もしも展示会・イベント業界で経験や技術を活かしたい場合、展示会・イベント業界に特化したマッチングサービス「職人BASE」の活用がオススメです。「職人BASE」は、展示会・イベント業界で必要となるスキルをもつ職人と、その職人を求める企業をつなげるマッチングプラットフォームです。具体的には以下の点が特徴です。
- 業種ごとに豊富な案件が掲載されている
展示会やイベントに関連する案件が多数掲載されており、自身の経験やスキルに応じた仕事を選べます。

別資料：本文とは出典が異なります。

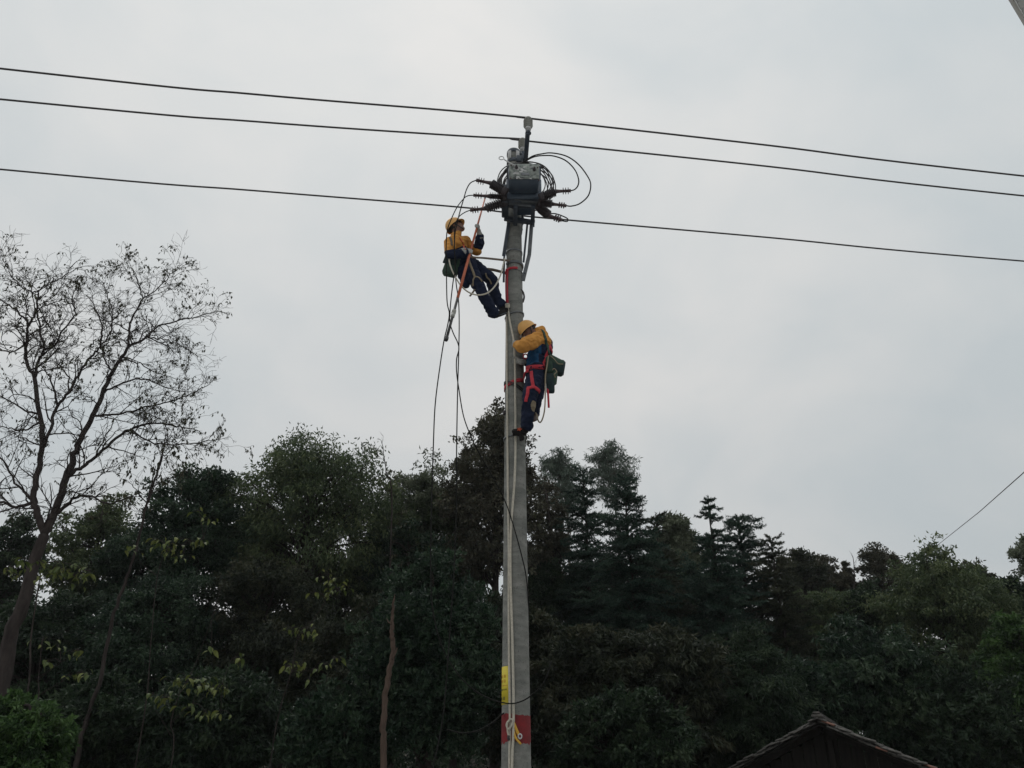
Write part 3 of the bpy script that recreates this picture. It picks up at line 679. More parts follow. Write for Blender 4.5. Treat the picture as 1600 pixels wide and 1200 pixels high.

電気工事の案件も例外ではなく、たくさんの案件の中から選べます。
- 企業からのスカウト機能がある
プロフィールや経歴を充実させることで、企業から直接スカウトを受けることができます。また、現場での働きぶりが評価され、正社員としてのオファーにつながるケースもあります。
- 専任エージェントのサポートを受けられる
登録後は専任のエージェントが案件獲得や転職活動をサポートしてくれるため、このようなマッチングサービスの利用がはじめての方や、仕事にブランクのある方でも安心して利用できます。
以上の特徴から、「職人BASE」を利用することで年収アップが期待できます。登録は無料なため、まずは気軽にはじめてみてはいかがでしょうか。
*参考 職人BASE
まとめ|第一種電気工事士は高年収が狙える!
この記事では、第一種電気工事士が平均年収より稼げる理由や実際に年収をあげる方法などを詳しく解説しました。第一種電気工事士は独占業務資格であること、そしてこれからも需要が絶えず将来性のある職業です。第一種電気工事士資格を活用し、高い年収を実現しましょう。